Will you quote precisely the lines that run from the top of the material below to the line containing "scene.camera = cam", both ends included?
§
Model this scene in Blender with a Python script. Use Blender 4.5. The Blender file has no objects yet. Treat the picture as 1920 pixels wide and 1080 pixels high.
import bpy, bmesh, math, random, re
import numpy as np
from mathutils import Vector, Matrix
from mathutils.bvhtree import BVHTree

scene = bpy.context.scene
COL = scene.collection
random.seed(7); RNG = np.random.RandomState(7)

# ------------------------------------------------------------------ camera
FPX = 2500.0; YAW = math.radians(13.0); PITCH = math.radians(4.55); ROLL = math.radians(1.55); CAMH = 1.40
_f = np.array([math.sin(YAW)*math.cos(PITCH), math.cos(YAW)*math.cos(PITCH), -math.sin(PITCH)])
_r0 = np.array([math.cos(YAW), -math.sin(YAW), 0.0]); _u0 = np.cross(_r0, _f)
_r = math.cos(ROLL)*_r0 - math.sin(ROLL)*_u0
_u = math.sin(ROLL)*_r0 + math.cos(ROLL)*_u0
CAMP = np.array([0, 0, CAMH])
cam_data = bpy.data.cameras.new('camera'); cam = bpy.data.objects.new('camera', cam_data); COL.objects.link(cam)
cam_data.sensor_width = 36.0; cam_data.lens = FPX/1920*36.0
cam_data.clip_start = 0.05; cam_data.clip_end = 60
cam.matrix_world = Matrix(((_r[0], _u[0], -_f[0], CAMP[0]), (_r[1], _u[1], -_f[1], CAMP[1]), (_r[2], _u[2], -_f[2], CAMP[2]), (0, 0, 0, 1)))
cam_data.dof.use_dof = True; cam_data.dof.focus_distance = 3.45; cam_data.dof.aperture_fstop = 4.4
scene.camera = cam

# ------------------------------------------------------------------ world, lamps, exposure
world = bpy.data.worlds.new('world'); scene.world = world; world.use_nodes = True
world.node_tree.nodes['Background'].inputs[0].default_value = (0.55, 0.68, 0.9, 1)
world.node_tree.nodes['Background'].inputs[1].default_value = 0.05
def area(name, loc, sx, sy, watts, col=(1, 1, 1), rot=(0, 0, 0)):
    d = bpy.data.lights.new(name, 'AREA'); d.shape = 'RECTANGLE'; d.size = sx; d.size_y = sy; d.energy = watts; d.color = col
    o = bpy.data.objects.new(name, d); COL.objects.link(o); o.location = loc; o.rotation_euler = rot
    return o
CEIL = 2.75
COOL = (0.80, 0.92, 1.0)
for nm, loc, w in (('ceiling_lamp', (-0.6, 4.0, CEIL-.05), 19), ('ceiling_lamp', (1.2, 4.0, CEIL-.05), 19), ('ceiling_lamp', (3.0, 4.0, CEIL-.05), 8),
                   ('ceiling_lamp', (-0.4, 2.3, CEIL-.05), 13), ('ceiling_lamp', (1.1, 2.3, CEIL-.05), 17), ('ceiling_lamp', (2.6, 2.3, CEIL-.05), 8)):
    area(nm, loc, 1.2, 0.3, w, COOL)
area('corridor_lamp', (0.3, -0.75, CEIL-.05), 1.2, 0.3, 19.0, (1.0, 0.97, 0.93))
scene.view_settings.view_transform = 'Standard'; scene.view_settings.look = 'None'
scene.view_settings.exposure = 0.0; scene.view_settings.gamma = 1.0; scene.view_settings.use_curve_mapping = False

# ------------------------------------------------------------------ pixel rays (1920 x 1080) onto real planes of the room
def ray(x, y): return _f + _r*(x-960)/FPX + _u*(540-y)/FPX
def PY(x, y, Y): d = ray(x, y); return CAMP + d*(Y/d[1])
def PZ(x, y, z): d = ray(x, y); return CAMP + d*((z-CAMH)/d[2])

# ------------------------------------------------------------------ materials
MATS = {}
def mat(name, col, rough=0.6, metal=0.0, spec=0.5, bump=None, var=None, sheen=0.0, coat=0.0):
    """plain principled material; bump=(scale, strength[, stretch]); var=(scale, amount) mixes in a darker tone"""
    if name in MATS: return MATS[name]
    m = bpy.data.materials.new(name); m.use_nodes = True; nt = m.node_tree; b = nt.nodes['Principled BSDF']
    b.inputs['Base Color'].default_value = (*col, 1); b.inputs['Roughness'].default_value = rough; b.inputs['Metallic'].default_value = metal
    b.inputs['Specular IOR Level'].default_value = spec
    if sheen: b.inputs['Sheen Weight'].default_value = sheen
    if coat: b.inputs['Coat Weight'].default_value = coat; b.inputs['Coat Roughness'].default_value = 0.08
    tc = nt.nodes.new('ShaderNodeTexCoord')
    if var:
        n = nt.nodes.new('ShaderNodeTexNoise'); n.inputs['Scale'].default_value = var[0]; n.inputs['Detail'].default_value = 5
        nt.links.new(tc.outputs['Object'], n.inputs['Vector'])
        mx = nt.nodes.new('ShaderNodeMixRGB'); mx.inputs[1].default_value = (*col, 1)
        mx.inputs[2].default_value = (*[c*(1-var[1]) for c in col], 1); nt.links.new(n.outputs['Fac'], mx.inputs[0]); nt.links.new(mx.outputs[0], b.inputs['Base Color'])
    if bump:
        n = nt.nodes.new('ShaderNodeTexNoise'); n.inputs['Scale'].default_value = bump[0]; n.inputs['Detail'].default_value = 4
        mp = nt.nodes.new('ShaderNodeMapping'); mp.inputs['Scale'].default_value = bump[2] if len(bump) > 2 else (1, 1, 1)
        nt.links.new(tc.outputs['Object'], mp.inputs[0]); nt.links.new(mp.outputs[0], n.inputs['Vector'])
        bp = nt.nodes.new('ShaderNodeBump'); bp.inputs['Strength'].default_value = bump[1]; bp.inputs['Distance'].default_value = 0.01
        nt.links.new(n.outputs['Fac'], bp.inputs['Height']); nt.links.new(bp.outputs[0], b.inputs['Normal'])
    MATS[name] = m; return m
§
(TASK SOLUTION)
Model this scene in Blender with a Python script. Use Blender 4.5. The Blender file has no objects yet. Treat the picture as 1920 pixels wide and 1080 pixels high.
import bpy, bmesh, math, random, re
import numpy as np
from mathutils import Vector, Matrix
from mathutils.bvhtree import BVHTree

scene = bpy.context.scene
COL = scene.collection
random.seed(7); RNG = np.random.RandomState(7)

# ------------------------------------------------------------------ camera
FPX = 2500.0; YAW = math.radians(13.0); PITCH = math.radians(4.55); ROLL = math.radians(1.55); CAMH = 1.40
_f = np.array([math.sin(YAW)*math.cos(PITCH), math.cos(YAW)*math.cos(PITCH), -math.sin(PITCH)])
_r0 = np.array([math.cos(YAW), -math.sin(YAW), 0.0]); _u0 = np.cross(_r0, _f)
_r = math.cos(ROLL)*_r0 - math.sin(ROLL)*_u0
_u = math.sin(ROLL)*_r0 + math.cos(ROLL)*_u0
CAMP = np.array([0, 0, CAMH])
cam_data = bpy.data.cameras.new('camera'); cam = bpy.data.objects.new('camera', cam_data); COL.objects.link(cam)
cam_data.sensor_width = 36.0; cam_data.lens = FPX/1920*36.0
cam_data.clip_start = 0.05; cam_data.clip_end = 60
cam.matrix_world = Matrix(((_r[0], _u[0], -_f[0], CAMP[0]), (_r[1], _u[1], -_f[1], CAMP[1]), (_r[2], _u[2], -_f[2], CAMP[2]), (0, 0, 0, 1)))
cam_data.dof.use_dof = True; cam_data.dof.focus_distance = 3.45; cam_data.dof.aperture_fstop = 4.4
scene.camera = cam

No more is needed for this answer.